As another who has been involved with online education for about a decade, I agree.

 

For a segment of the population, it is a wonderful thing. If you're a disciplined, determined learner who can handle the media and the method, it's great. It can give you access to something you might not be able to manage otherwise. Among my current online college sections, I have about a dozen students who are like this.

 

But the rest. I feel bad for them because it truly can be discouraging and expensive. I've students email me really sad stories about why this media isn't working for them.

 

I talked about this not long ago on the college board.
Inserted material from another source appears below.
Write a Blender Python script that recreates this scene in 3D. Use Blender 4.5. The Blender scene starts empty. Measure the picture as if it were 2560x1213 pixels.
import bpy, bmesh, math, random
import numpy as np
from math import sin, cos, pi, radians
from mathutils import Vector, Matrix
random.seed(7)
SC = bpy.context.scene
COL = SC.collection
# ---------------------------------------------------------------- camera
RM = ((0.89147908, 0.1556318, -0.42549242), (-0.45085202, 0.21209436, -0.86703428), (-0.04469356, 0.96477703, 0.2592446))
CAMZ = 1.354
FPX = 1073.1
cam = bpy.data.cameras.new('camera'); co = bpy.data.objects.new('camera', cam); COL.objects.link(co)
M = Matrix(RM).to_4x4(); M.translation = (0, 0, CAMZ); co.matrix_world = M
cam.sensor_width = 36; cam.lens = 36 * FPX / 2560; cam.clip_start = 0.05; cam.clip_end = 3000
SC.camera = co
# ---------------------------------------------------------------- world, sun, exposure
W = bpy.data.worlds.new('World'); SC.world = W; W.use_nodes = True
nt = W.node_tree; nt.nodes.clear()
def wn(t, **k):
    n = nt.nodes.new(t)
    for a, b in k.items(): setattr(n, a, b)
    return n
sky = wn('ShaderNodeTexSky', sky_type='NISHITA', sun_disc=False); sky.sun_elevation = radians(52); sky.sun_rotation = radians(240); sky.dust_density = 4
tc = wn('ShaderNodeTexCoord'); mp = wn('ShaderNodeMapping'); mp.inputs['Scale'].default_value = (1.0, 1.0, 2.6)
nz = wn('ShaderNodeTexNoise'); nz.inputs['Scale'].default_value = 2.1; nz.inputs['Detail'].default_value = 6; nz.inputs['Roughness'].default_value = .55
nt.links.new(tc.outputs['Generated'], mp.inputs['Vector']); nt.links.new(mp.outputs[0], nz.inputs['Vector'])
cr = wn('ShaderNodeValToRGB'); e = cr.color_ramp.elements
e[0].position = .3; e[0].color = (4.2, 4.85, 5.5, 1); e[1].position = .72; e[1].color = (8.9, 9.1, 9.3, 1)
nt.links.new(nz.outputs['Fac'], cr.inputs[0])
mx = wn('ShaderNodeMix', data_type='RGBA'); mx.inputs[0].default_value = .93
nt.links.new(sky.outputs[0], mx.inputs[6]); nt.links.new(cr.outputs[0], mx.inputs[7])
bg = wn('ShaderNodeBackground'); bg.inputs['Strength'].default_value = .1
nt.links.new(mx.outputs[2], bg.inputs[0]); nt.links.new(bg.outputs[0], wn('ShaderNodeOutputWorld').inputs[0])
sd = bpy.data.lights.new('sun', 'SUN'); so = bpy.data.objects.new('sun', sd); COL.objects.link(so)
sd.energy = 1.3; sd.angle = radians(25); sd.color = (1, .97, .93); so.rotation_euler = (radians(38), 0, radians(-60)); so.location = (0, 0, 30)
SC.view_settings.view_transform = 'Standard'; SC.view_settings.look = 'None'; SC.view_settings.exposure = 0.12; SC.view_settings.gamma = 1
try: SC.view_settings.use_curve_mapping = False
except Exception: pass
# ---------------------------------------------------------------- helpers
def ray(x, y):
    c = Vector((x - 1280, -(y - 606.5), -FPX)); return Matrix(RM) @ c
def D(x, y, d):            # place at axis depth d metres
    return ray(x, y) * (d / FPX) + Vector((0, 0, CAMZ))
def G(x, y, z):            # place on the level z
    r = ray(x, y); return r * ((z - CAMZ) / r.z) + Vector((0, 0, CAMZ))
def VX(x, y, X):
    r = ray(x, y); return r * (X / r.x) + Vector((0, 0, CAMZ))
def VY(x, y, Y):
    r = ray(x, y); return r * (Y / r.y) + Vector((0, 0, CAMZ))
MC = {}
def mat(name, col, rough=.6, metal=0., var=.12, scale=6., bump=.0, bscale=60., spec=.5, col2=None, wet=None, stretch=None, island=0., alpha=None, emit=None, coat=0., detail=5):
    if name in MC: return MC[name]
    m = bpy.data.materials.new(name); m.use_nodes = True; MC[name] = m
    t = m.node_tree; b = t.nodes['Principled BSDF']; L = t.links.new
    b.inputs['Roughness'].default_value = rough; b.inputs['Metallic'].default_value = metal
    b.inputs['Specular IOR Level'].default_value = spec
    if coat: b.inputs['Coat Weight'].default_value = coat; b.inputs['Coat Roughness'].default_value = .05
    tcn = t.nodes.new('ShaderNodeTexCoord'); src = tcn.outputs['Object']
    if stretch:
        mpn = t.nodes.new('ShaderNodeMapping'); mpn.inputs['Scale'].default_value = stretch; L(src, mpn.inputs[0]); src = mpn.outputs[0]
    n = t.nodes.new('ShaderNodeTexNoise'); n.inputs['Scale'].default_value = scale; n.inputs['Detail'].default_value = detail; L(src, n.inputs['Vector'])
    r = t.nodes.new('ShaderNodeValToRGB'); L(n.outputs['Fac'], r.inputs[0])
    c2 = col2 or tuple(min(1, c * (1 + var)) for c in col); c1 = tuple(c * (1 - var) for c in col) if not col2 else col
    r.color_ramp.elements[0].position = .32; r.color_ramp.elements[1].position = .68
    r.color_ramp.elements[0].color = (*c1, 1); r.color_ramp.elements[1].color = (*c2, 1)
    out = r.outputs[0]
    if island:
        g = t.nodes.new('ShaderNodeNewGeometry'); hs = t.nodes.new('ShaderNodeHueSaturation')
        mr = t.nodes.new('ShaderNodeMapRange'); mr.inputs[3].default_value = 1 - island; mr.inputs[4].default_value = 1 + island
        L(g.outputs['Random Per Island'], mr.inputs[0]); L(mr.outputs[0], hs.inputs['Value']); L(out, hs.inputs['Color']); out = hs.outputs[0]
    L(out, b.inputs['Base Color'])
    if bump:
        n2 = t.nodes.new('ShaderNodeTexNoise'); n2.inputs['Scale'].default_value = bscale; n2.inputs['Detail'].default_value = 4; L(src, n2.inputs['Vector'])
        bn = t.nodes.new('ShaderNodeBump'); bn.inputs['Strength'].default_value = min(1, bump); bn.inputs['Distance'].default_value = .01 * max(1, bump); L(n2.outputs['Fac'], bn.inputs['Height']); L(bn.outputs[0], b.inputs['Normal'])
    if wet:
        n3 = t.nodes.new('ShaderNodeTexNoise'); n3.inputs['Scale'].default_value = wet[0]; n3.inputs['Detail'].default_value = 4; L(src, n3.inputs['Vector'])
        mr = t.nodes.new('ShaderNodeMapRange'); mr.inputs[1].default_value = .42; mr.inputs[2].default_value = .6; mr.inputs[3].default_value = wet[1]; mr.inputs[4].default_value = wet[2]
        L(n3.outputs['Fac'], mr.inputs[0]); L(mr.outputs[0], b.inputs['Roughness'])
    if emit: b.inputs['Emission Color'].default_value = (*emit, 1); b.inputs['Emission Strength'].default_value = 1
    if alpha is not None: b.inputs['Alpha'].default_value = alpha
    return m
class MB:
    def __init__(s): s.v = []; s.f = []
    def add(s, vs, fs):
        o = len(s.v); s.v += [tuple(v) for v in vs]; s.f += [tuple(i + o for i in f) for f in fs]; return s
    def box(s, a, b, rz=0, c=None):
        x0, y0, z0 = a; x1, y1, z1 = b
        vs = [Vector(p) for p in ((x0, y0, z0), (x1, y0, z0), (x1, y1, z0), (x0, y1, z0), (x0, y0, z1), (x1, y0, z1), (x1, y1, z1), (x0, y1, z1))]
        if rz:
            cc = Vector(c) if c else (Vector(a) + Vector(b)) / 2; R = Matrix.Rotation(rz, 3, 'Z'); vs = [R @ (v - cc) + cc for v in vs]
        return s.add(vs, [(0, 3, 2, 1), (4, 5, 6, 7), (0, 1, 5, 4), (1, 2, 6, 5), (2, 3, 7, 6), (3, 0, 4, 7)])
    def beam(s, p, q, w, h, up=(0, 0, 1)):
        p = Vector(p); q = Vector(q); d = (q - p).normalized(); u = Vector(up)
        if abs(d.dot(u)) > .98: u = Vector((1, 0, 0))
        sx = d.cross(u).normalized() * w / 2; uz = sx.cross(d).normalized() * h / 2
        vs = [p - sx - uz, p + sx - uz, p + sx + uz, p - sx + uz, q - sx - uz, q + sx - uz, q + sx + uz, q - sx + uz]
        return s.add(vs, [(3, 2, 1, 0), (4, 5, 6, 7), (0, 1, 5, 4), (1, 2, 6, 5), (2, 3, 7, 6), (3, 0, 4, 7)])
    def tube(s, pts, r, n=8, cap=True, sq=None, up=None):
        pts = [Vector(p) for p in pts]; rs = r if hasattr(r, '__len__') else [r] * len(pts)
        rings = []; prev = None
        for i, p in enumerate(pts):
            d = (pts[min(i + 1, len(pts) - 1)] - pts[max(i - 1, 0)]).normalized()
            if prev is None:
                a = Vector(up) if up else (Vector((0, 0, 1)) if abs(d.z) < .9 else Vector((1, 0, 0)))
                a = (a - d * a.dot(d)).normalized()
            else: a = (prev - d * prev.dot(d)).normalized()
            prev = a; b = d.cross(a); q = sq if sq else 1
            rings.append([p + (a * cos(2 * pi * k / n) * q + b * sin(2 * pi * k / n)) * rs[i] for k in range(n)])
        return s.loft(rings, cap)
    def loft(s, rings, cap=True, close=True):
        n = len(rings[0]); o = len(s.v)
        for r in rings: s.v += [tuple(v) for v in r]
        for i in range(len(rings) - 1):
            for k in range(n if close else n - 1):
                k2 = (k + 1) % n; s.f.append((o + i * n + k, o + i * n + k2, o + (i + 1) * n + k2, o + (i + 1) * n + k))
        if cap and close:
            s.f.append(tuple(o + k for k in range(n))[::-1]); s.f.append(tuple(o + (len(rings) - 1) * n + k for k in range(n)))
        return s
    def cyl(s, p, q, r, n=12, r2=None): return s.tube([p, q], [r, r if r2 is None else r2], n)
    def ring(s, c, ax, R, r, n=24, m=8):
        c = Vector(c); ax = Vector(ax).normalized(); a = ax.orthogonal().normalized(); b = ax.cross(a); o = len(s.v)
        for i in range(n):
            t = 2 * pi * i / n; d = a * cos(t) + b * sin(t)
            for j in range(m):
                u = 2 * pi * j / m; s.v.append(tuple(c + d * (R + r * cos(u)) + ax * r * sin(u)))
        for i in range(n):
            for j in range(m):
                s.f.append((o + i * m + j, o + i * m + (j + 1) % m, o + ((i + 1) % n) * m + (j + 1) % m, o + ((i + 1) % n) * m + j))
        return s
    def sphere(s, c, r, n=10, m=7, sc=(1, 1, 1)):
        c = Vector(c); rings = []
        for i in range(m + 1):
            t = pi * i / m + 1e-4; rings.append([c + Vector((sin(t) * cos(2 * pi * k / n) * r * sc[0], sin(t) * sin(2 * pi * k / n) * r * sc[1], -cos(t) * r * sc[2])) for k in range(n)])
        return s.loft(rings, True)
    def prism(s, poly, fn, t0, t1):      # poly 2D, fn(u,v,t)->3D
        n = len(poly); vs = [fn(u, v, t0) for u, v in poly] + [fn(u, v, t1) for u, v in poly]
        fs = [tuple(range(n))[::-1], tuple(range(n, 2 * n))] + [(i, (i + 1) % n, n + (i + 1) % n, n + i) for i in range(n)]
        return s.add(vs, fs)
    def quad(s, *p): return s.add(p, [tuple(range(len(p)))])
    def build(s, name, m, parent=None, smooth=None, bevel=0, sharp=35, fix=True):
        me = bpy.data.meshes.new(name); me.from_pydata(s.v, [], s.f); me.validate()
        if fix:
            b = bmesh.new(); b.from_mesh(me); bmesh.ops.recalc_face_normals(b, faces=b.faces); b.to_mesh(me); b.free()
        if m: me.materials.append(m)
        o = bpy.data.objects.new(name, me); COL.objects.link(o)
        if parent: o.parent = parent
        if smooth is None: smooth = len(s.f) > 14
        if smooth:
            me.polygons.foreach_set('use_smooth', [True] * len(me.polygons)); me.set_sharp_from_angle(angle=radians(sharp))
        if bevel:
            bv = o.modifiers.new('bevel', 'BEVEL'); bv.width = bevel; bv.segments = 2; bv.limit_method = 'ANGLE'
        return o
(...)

The online college class I'm teaching has solid material with video demonstrations, handouts, and such that are continuously updated. But the pace is tough unless you're really on game the entire way because we teach this in an 8-week format so they can take advantage of free software downloads. This college has checkpoints where I drop them if they haven't completed certain assignments.

 

One section went from twelve and is down to three. One is really on track and moving ahead, one is struggling but is keeping up, and the last one has been struggling with family issues and may or may not finish it up. The last checkpoint has passed and it ends in a little over a week.

 

The second section went from 36 and is down to 22 with one more checkpoint. It ends in mid-December. They have a large project due next week, and I'm figuring that I'll be dropping about half of them at the next checkpoint because they're not going to finish that project.

 

I believe in digital learning, but it's not the answer it's made out to be. Many students still do best with a live teacher in a classroom. It's much more motivating and interactive.

 

I've discussed this a lot with my oldest because he took dual enrollment in high school that was face-to-face, hybrid (limited face-to-face), and online. He also took live online classes with a teacher that was with them 1-2 times a week, which would be considered a hybrid.

 

His preference is the hybrid environment. He currently has two hybrid college classes and three face-to-face. He feels like the hybrid is ideal because he feels like the professors are really efficient that way, and he's on campus only once a week for that class. He doesn't want to do online unless there are no other options. Next semester he'll have three hybrids, one face-to-face, and one online.

 

So I appreciate the optimism, but it's not for everyone. I've been teaching at the community college level since 1998, and I would agree that the quality of students is going down too.